Wednesday, June 15, 2011


When I was a young girl, there was a time when life was good. We had good food to eat and a strong family, or so I thought. But the world chose to introduce me to other things. To things I could not understand. To cruelty and in some ways the kind of neglect that are the most difficult to bear. I escaped from these things by reading books. I could leave my little world that I could not understand and I could go elsewhere.

I would like to tell you that there is justice. During the sixties and seventies, when I was very much involved in civil rights and the peace movement, I expected there would be justice. I lost a lot of sleep over it. And in many ways, the pursuit of it left me troubled. I looked for it in people, in leaders and in God. But in reality I saw so much hatred and injustice around me that I couldn’t make sense out of it. I noticed that injustice often seemed to walk hand in hand when people showed a lack of respect toward each other. It wasn’t until very much later that I realized my understanding of justice was what needed to change.

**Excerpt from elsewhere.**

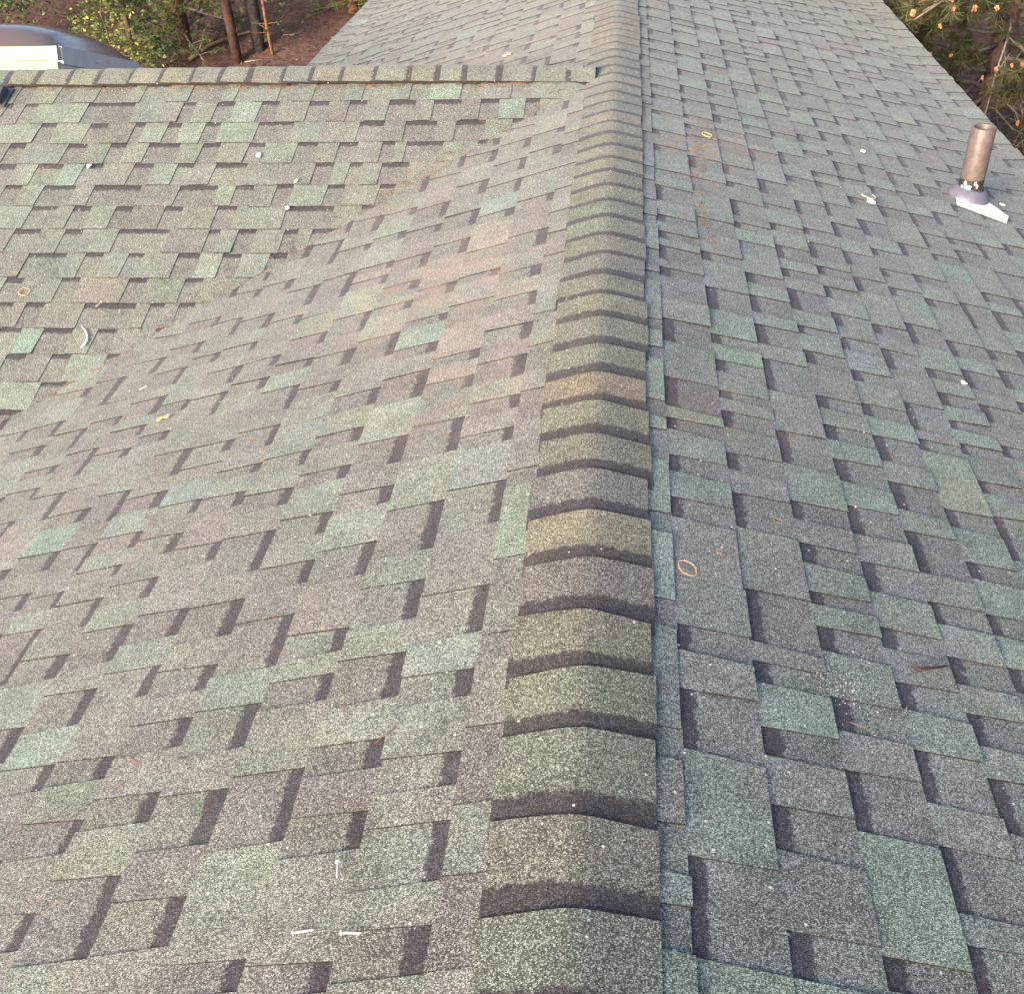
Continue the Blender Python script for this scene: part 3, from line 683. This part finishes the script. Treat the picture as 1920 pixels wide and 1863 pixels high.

This is what I’ve learned. Justice walks within us. It begins when we accept full responsibility for every moment of every day. When we stand alone and accept the full weight of our motivations and actions.

During the years when I was traveling and meeting all kinds of people with all kinds of beliefs I realized that respect was not something to expect. It was something to give. It was truly not for me to judge whether someone was worthy of it. And that was all. Justice was found in the way I lived. I could not control anything or anyone else. And this was when I found true freedom. Freedom to love and to be respectful regardless of the personality of the other person. And freedom to stand with confidence, with compassion as my guide, in the midst of those who showed me none.

Life doesn’t always make sense. Grownups are never all grownup. Governments and groups will always get ridiculous at some point. Our problems won’t solve themselves. And if we wait for others to solve our problems for us we will be waiting a very long time with many things left unresolved. We are all learning and we all make mistakes. It is how much we learn from our mistakes and what we choose to do next that makes all of the difference. Love and compassion and hope, these guide my steps through an often confusing and unjust world.

It takes a certain kind of bravery to look at life squarely in its eyes and see it true, especially when the picture of reality we have created for ourselves is unflattering. Unfettering ourselves from rationalizations and blame and corruption we have created or accepted from others, starts with a determination to live beyond what our expectations of what we thought life was going to be like. And to choose instead to take a step out into an unknown way of living with the hope that the truth and love and compassion would ultimately set us free.

These are two great treasures that my grandparents gave to me. I have passed them onto my children too. The first was, “Your good name is worth more than gold.” So be honest in all things, especially with yourself.

And the next one which took me a life time to learn was this, “You may have to fight two or three times in your life. And every decision, great and small, that you make will give you the strength and the integrity to survive.” Every time you make a choice you add to your memories and your character. Not many people these days value integrity or virtue. There probably aren’t many people who would even know what these words mean. But they are good words to live by.

There have only been a few times in my life when I thought, I’m so tired of setting such a high standard for myself. No-one else does this. Why should I? It is so lonely. It looks like everyone is out having fun, why shouldn’t I have fun too? This frame of mind made me vulnerable to self-deception. And this frame of mind created fertile ground for other people to lie to me and for me to be so hungry for love or acceptance that I believed them, to my own detriment. And then I would find myself drowning in an unrecognizable sea of rationalizations and ignorance. Which invariably led me down a path of regret.

I don’t argue with myself over what is right or wrong anymore. I have learned that the truth is very simple. I have learned that mistakes are part of the human experience and that includes mine too. So I can look at them and learn from them and go on to take the next new step forward. I have learned that a life well lived is its own reward.